By Stephen Nellis
(Reuters) – Analog Devices Inc on Tuesday forecast fiscal first-quarter sales above Wall Street estimates as it said that hundreds of millions of dollars in investments would boost its chipmaking capacity.
Wilmington, Massachusetts-based ADI makes chips that go into industrial robots, 5G telecommunications equipment and, increasingly, automobiles. The company said it expects fiscal first-quarter sales and adjusted profits with midpoints $2.6 billion and $1.78 per share, versus analyst estimates of $2.49 billion and $1.70 per share, according to IBES data from Refinitiv.
ADI, which sources chips both from outside factories and its own network of locations, delayed the closure of a California chip factory earlier this year to help meet customer demand during the global chip crunch. It said on Tuesday that it had spent $340 million in fiscal 2021 to expand internal production capacity.

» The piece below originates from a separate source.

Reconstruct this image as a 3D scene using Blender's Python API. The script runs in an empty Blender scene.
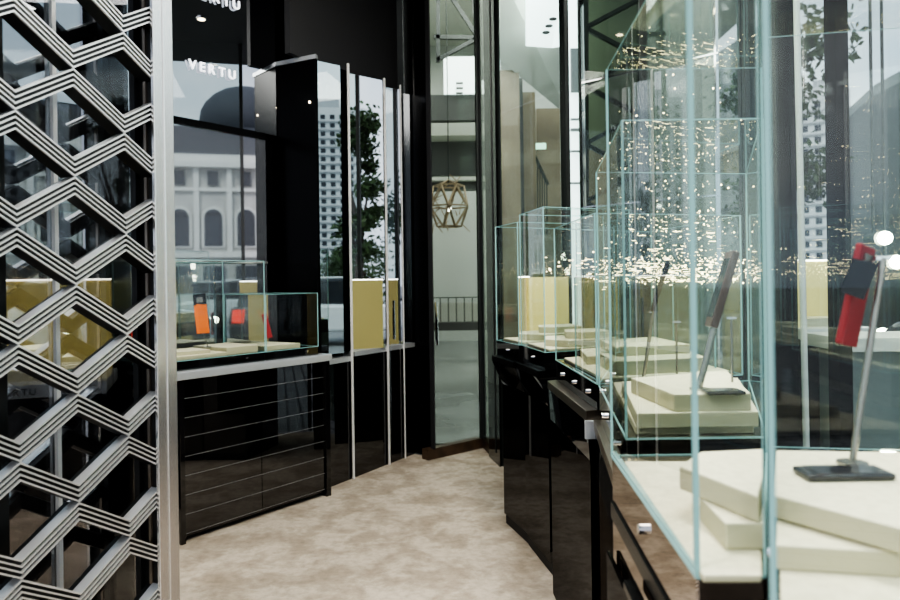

Much of that will happen at a factory in Beaverton, Oregon, that ADI acquired in its $21 billion purchase of Maxim Integrated.
“We are now putting a serious downpayment to build out that capacity at an existing facility in the Western U.S.,” Chief Executive Officer Vincent Roche told Reuters in an interview. “So it’s really taking an existing footprint, building it up further, and just bringing more of that critical … capacity internal to ADI.”
For the fiscal fourth quarter ended Oct 30, ADI reported sales of $2.34 billion and adjusted earnings of $1.73 per share, above analyst expectations of $2.31 billion and $1.70 per share.